### [INSTRUCTION]
Only the lines from the one containing "pat = np.clip((P[:, 0]" down to the one containing "return (np.array(h), np.array(nrm))", inclusive, are to be quoted exactly.

[begin MATERIAL PROVIDED]

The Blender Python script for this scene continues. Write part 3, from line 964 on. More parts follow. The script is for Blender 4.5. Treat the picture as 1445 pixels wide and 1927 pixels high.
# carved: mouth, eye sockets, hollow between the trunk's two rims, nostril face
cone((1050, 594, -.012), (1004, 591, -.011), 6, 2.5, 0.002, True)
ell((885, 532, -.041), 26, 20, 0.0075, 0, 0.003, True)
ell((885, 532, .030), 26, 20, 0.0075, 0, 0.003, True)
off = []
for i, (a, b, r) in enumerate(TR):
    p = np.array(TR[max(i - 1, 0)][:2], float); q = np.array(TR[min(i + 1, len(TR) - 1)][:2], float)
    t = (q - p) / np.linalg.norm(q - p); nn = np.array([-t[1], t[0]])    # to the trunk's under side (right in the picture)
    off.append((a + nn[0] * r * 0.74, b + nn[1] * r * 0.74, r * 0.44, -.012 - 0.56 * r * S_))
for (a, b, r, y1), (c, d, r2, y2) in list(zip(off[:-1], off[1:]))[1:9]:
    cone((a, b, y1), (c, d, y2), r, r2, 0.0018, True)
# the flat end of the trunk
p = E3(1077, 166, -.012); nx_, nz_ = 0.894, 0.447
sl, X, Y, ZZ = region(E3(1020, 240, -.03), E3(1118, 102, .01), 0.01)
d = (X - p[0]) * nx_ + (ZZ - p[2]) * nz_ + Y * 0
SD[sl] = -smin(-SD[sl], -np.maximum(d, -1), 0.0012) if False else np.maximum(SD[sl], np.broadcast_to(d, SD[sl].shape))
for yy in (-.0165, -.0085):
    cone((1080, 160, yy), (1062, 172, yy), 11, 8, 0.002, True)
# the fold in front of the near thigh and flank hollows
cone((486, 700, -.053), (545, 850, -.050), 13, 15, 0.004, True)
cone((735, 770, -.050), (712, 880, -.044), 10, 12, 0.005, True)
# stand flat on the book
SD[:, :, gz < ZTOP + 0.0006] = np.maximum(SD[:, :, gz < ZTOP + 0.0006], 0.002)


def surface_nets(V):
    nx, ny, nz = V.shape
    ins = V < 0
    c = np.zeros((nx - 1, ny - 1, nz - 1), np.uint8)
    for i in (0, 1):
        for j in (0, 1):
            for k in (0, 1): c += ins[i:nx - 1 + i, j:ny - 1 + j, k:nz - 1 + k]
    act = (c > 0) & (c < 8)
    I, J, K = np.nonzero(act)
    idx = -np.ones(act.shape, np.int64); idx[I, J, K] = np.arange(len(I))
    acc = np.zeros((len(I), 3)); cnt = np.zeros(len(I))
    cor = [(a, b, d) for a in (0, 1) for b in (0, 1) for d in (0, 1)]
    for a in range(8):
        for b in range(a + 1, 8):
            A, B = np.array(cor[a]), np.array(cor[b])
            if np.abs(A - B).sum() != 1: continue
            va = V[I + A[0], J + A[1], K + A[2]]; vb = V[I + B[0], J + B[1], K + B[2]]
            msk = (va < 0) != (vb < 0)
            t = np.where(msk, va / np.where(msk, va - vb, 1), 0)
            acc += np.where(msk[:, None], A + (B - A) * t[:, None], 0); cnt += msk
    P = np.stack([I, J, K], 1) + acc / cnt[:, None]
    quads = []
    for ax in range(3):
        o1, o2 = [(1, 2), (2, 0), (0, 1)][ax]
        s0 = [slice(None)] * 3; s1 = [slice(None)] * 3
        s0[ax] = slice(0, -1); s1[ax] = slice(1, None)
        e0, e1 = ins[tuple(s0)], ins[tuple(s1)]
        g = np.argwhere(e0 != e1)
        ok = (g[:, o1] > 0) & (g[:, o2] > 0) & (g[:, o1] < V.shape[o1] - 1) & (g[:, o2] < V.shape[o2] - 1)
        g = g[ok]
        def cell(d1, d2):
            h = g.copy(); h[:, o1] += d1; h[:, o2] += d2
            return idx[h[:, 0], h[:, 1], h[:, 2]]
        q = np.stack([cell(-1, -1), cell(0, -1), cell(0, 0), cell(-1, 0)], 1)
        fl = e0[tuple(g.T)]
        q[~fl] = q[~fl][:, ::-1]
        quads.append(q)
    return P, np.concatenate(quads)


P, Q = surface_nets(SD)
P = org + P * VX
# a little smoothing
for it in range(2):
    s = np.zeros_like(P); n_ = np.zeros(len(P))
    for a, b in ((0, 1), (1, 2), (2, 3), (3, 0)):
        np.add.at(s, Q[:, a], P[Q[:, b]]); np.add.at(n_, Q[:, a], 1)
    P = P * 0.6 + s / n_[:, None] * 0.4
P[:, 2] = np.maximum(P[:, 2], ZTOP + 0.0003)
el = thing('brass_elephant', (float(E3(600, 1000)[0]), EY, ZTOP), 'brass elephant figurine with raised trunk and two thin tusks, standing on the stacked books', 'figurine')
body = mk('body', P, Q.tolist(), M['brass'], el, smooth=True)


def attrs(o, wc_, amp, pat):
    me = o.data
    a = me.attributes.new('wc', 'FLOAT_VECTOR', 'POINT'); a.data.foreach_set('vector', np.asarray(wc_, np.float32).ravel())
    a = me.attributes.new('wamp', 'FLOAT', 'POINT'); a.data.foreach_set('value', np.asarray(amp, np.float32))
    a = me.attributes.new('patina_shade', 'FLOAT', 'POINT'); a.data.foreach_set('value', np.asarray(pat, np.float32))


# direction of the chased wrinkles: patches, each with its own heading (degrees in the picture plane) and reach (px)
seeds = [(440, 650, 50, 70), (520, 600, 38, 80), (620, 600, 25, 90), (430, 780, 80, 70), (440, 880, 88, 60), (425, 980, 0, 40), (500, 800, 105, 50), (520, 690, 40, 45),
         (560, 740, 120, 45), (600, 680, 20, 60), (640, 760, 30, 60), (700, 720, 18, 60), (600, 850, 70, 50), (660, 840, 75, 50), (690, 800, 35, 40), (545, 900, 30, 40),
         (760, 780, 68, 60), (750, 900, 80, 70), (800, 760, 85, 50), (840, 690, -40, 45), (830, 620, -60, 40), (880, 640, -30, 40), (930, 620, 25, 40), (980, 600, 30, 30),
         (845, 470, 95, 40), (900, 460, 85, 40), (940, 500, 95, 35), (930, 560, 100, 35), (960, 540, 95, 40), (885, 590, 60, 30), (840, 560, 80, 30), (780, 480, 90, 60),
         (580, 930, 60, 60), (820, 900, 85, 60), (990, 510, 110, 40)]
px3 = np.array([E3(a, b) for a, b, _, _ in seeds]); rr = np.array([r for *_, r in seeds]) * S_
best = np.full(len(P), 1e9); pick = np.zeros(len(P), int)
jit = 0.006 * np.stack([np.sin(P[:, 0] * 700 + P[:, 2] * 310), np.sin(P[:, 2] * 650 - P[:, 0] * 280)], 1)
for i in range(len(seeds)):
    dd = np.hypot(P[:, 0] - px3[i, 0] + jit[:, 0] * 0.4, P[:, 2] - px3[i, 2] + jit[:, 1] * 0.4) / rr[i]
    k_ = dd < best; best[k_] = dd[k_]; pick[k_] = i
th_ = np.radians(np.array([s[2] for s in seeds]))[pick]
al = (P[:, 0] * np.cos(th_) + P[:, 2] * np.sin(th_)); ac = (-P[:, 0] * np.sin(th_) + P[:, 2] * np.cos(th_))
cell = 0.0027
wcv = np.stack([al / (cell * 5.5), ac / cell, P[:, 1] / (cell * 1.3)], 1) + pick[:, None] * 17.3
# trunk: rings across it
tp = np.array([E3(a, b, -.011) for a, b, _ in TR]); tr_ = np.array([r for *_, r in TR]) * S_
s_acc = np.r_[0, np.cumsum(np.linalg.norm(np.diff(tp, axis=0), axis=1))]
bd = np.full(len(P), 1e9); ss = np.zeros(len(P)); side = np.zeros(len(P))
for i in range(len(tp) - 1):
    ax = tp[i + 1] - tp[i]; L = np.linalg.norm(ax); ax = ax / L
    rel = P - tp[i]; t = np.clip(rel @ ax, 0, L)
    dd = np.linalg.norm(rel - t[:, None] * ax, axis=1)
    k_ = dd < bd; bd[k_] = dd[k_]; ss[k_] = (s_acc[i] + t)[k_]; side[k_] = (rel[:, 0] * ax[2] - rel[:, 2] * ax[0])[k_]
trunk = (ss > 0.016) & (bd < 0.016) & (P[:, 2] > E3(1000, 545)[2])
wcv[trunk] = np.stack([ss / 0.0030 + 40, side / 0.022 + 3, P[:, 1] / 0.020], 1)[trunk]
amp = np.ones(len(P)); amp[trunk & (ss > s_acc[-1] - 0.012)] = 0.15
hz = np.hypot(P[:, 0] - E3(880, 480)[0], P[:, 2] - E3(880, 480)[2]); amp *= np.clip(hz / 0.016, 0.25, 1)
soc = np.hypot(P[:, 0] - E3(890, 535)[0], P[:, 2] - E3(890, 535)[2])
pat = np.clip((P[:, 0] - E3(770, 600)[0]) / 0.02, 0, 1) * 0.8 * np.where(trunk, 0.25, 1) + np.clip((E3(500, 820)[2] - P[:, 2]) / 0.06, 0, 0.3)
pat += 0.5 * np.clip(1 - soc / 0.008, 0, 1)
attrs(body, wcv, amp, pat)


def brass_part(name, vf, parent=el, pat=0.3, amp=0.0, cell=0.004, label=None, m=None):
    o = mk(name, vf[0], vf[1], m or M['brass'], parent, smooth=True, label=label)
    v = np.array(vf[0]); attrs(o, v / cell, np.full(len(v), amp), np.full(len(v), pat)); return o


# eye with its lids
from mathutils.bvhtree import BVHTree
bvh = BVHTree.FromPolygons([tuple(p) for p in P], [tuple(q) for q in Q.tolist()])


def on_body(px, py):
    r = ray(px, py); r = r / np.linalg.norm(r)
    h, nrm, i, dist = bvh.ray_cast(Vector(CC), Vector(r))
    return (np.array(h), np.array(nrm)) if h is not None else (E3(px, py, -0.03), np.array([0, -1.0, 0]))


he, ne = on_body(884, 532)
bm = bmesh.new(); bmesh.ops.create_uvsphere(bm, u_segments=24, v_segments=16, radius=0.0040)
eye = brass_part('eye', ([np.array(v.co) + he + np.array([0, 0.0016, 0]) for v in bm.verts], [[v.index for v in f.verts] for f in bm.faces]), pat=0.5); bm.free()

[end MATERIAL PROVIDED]

### [THE RESPONSE]
pat = np.clip((P[:, 0] - E3(770, 600)[0]) / 0.02, 0, 1) * 0.8 * np.where(trunk, 0.25, 1) + np.clip((E3(500, 820)[2] - P[:, 2]) / 0.06, 0, 0.3)
pat += 0.5 * np.clip(1 - soc / 0.008, 0, 1)
attrs(body, wcv, amp, pat)


def brass_part(name, vf, parent=el, pat=0.3, amp=0.0, cell=0.004, label=None, m=None):
    o = mk(name, vf[0], vf[1], m or M['brass'], parent, smooth=True, label=label)
    v = np.array(vf[0]); attrs(o, v / cell, np.full(len(v), amp), np.full(len(v), pat)); return o


# eye with its lids
from mathutils.bvhtree import BVHTree
bvh = BVHTree.FromPolygons([tuple(p) for p in P], [tuple(q) for q in Q.tolist()])


def on_body(px, py):
    r = ray(px, py); r = r / np.linalg.norm(r)
    h, nrm, i, dist = bvh.ray_cast(Vector(CC), Vector(r))
    return (np.array(h), np.array(nrm)) if h is not None else (E3(px, py, -0.03), np.array([0, -1.0, 0]))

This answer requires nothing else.